[Collected data entries]

....

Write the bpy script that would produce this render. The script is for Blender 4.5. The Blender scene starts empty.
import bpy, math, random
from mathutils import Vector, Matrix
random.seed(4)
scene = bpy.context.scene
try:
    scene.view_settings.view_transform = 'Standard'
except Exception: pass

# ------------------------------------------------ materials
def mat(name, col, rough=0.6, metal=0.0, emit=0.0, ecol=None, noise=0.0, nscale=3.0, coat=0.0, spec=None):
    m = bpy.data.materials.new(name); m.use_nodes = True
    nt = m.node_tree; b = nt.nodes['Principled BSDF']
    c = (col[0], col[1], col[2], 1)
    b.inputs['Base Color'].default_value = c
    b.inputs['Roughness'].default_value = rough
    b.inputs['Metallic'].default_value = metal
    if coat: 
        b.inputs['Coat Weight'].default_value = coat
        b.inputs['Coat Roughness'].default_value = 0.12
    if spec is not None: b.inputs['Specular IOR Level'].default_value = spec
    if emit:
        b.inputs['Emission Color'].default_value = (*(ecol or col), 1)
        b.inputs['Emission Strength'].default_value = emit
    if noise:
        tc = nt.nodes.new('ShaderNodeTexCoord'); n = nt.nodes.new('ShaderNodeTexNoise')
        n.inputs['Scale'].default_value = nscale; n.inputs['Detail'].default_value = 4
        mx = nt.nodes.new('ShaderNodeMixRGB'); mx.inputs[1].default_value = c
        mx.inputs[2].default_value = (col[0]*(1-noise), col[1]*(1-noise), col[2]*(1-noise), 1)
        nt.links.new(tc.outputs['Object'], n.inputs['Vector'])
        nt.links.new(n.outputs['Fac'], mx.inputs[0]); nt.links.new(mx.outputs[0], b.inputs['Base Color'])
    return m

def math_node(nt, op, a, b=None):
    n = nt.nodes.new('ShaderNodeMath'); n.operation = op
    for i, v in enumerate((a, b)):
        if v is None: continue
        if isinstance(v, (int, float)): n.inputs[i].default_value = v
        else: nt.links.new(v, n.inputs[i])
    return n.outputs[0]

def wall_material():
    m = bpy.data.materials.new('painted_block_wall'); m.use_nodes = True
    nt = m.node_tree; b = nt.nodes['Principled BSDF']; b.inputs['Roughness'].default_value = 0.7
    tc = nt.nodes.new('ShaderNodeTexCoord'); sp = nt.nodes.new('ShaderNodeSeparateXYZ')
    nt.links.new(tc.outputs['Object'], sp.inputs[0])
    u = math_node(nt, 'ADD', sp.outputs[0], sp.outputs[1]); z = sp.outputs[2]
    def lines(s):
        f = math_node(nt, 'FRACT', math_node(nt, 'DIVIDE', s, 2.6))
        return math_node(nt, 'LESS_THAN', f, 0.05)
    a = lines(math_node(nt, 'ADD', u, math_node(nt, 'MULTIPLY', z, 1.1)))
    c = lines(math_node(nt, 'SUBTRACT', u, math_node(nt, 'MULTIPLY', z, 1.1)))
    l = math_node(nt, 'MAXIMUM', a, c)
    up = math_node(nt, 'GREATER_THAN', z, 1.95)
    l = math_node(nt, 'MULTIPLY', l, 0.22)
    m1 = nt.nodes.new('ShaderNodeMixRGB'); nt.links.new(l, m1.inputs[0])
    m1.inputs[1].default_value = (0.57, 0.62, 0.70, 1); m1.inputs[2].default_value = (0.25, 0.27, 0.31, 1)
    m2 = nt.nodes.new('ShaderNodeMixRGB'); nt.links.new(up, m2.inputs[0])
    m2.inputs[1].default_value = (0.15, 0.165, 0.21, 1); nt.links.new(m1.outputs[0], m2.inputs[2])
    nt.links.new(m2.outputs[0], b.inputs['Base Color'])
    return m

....

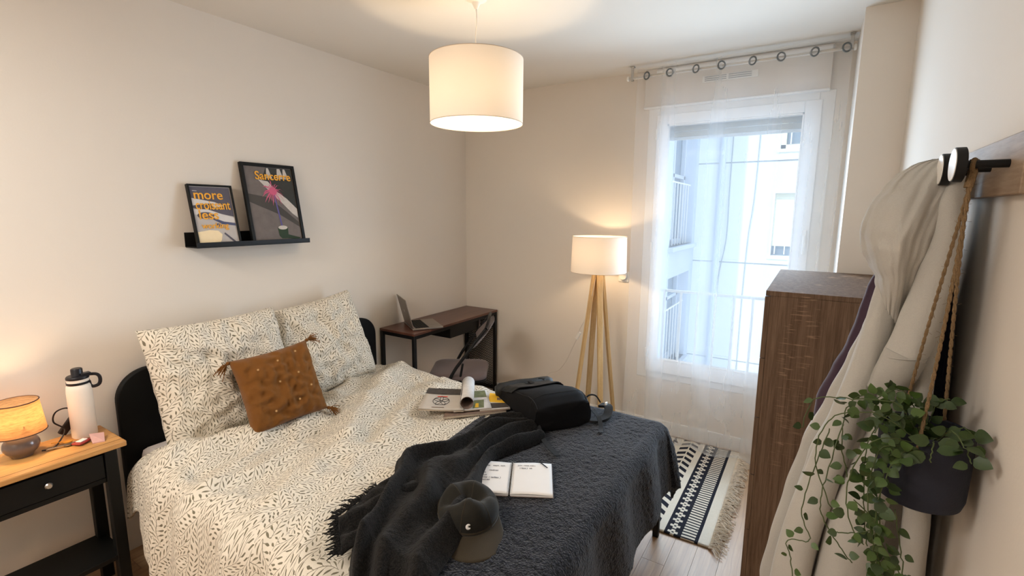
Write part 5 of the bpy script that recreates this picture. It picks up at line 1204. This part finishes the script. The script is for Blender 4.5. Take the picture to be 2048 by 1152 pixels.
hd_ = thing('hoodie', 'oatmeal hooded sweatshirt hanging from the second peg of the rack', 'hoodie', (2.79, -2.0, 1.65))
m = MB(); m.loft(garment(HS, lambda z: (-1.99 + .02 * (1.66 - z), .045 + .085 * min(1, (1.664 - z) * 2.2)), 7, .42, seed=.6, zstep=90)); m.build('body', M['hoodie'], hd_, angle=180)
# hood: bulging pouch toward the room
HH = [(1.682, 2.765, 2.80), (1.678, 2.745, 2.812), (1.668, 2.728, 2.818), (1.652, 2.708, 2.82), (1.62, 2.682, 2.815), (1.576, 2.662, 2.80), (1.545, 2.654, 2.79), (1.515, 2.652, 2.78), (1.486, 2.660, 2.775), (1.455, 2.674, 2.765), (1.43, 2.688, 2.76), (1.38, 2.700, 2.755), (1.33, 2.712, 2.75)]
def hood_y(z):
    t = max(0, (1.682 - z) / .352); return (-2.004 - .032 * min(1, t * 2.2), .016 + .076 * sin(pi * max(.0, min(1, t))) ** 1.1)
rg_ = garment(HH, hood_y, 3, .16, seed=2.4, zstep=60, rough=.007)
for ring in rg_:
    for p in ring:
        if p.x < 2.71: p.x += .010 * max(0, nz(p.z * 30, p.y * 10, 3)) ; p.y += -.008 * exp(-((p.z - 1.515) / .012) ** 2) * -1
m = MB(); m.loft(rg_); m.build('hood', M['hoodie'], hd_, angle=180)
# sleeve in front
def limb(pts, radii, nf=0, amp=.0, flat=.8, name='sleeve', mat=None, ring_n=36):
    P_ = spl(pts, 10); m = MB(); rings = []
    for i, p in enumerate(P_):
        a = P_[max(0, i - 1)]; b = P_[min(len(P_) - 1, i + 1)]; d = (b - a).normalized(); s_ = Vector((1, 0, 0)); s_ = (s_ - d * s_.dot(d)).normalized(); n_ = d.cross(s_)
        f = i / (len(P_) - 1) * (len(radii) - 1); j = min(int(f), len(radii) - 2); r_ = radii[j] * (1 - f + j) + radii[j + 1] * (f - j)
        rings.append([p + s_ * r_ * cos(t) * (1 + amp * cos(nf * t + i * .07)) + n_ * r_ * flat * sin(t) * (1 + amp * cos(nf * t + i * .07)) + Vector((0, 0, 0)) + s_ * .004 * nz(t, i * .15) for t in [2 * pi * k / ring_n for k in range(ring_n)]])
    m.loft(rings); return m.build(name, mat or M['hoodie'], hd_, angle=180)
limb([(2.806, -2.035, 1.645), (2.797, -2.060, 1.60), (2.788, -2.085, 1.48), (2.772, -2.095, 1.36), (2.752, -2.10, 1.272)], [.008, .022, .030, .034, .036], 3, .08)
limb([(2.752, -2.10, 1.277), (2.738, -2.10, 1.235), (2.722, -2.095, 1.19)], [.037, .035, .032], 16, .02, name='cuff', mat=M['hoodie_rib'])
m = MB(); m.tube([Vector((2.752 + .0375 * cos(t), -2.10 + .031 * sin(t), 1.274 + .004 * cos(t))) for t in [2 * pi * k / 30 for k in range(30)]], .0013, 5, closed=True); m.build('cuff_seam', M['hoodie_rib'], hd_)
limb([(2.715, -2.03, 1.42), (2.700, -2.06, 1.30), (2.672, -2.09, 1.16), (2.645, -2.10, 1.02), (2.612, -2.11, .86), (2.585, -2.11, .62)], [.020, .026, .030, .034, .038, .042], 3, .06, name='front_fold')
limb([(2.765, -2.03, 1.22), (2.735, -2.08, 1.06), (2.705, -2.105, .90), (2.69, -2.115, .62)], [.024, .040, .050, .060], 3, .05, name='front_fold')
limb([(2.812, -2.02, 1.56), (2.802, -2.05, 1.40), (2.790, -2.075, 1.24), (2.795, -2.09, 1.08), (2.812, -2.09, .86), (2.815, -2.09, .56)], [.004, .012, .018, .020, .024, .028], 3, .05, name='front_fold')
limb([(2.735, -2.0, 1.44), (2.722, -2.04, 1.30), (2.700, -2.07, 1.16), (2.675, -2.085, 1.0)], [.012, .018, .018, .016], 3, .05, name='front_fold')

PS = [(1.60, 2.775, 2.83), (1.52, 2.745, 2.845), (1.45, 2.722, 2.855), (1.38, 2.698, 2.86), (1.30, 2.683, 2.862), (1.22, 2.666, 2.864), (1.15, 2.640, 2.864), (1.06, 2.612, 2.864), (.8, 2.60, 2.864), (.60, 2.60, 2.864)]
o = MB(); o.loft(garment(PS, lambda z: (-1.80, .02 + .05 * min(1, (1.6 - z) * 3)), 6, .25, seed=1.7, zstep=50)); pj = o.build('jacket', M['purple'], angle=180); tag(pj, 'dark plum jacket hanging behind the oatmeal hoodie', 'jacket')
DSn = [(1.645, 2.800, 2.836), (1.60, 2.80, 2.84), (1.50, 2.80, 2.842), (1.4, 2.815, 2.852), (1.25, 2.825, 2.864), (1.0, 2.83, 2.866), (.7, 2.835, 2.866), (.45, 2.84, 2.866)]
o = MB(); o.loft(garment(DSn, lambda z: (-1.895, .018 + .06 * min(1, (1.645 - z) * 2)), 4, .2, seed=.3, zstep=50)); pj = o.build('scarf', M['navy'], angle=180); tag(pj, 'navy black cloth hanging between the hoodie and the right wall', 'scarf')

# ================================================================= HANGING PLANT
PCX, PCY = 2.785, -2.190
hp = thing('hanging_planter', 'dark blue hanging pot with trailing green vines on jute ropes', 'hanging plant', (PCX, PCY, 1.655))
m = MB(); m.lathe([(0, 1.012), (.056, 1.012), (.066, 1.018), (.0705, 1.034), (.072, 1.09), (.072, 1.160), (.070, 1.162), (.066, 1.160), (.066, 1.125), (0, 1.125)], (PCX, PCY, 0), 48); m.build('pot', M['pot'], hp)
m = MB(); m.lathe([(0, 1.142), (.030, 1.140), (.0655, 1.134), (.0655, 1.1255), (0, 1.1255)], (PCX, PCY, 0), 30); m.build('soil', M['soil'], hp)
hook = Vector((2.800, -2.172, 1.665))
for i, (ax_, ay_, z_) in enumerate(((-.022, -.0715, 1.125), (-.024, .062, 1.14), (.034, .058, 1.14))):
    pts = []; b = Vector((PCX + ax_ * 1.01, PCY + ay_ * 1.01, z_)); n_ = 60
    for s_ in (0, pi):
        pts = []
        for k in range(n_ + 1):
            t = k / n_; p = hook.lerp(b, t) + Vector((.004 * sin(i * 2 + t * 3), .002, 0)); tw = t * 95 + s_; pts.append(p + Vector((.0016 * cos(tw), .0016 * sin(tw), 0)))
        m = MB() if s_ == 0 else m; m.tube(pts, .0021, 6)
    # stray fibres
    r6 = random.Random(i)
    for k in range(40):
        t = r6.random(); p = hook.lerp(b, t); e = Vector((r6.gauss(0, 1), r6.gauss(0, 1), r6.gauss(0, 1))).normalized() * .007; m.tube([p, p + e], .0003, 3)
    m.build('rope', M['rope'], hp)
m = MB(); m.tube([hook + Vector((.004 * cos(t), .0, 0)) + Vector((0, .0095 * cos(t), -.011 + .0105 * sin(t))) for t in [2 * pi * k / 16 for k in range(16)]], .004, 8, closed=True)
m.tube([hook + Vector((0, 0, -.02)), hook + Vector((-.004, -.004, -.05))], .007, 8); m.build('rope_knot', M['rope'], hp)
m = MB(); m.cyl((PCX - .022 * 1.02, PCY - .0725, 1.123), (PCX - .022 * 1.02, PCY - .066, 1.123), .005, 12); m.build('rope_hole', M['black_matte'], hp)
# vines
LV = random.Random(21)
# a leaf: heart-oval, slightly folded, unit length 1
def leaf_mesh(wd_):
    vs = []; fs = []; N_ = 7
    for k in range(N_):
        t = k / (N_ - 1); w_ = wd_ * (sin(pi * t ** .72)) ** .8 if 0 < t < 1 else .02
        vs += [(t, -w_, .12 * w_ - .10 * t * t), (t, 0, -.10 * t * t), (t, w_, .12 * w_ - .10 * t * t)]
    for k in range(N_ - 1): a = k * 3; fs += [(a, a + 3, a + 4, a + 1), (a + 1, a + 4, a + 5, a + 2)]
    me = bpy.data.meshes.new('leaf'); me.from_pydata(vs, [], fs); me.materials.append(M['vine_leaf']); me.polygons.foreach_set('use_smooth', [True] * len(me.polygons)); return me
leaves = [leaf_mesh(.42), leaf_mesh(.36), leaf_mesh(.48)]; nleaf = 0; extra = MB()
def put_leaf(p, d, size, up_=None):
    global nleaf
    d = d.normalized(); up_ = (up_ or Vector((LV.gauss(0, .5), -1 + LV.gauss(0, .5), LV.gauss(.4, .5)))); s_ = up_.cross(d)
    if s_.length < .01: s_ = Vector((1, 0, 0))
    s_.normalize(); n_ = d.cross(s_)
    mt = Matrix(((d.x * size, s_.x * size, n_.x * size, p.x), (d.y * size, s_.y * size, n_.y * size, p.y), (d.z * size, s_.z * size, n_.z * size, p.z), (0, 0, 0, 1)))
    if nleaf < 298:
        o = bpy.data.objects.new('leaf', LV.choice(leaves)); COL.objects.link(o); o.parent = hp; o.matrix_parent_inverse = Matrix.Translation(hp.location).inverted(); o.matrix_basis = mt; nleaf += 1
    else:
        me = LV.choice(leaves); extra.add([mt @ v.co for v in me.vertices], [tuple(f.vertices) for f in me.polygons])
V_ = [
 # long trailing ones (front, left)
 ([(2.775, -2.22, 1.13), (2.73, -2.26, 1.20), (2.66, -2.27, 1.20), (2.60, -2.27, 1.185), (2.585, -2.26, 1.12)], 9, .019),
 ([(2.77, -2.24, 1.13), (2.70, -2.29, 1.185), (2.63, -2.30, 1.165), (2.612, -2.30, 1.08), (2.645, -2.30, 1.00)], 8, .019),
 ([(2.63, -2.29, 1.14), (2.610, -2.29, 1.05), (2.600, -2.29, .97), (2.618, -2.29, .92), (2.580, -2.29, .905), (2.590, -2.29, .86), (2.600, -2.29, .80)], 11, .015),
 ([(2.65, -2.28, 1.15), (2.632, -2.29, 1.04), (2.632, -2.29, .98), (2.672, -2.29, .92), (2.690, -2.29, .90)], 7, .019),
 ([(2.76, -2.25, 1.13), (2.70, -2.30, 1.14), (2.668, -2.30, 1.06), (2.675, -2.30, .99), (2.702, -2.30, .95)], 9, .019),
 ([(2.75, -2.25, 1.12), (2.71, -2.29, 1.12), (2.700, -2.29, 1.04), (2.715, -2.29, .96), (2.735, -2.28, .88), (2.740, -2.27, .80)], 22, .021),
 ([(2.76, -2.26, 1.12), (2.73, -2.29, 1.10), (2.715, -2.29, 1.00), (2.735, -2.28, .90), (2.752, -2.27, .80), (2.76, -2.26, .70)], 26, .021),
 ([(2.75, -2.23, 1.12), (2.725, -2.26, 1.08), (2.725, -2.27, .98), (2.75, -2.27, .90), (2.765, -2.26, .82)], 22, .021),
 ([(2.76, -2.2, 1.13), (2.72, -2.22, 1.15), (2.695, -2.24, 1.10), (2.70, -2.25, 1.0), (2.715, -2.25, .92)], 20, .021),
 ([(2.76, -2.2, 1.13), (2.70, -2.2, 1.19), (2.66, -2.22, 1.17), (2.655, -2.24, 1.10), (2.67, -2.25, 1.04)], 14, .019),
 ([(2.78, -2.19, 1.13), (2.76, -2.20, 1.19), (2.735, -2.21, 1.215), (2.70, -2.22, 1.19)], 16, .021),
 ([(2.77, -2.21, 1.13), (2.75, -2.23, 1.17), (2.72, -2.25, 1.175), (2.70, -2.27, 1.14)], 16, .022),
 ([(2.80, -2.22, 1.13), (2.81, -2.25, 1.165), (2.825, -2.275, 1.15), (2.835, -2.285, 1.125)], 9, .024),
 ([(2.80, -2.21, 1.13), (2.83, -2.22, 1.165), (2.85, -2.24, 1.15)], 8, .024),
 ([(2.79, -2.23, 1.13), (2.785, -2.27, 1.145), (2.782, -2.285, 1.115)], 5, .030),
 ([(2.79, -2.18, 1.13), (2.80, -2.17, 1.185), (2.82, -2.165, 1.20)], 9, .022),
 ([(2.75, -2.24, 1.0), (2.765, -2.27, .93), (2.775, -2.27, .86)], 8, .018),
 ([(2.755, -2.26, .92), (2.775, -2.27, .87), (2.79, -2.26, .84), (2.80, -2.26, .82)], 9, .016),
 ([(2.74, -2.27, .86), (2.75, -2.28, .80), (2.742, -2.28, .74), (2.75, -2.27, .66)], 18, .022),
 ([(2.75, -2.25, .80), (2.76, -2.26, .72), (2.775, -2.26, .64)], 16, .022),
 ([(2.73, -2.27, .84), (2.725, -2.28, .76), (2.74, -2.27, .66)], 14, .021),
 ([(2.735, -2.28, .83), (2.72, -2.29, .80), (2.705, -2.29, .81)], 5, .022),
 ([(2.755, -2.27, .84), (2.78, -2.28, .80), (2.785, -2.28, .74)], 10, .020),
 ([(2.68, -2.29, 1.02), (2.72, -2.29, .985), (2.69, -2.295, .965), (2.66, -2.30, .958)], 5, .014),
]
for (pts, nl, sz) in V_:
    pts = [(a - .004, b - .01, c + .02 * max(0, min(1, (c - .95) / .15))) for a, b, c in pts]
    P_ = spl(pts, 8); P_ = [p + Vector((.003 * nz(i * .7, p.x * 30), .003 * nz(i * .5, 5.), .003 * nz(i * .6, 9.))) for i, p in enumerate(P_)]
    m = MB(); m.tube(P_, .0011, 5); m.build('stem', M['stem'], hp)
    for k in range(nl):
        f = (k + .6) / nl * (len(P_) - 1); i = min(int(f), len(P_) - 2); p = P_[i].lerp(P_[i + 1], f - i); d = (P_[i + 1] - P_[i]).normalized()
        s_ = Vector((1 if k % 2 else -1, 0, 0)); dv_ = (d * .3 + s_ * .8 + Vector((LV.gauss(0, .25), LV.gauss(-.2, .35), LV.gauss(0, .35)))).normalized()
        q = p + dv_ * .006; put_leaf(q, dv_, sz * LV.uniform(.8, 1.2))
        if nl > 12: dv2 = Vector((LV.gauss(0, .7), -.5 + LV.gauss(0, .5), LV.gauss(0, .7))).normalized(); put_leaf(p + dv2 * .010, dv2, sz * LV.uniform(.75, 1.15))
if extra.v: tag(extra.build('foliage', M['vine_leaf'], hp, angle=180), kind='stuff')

....

> [EXERCISE DIRECTIONS]
Starting at the line that contains "Write the bpy", repeat each line exactly, and stop after the line that contains "except Exception: pass".

> [SOLUTION TO THE PROBLEM]
Write the bpy script that would produce this render. The script is for Blender 4.5. The Blender scene starts empty.
import bpy, math, random
from mathutils import Vector, Matrix
random.seed(4)
scene = bpy.context.scene
try:
    scene.view_settings.view_transform = 'Standard'
except Exception: pass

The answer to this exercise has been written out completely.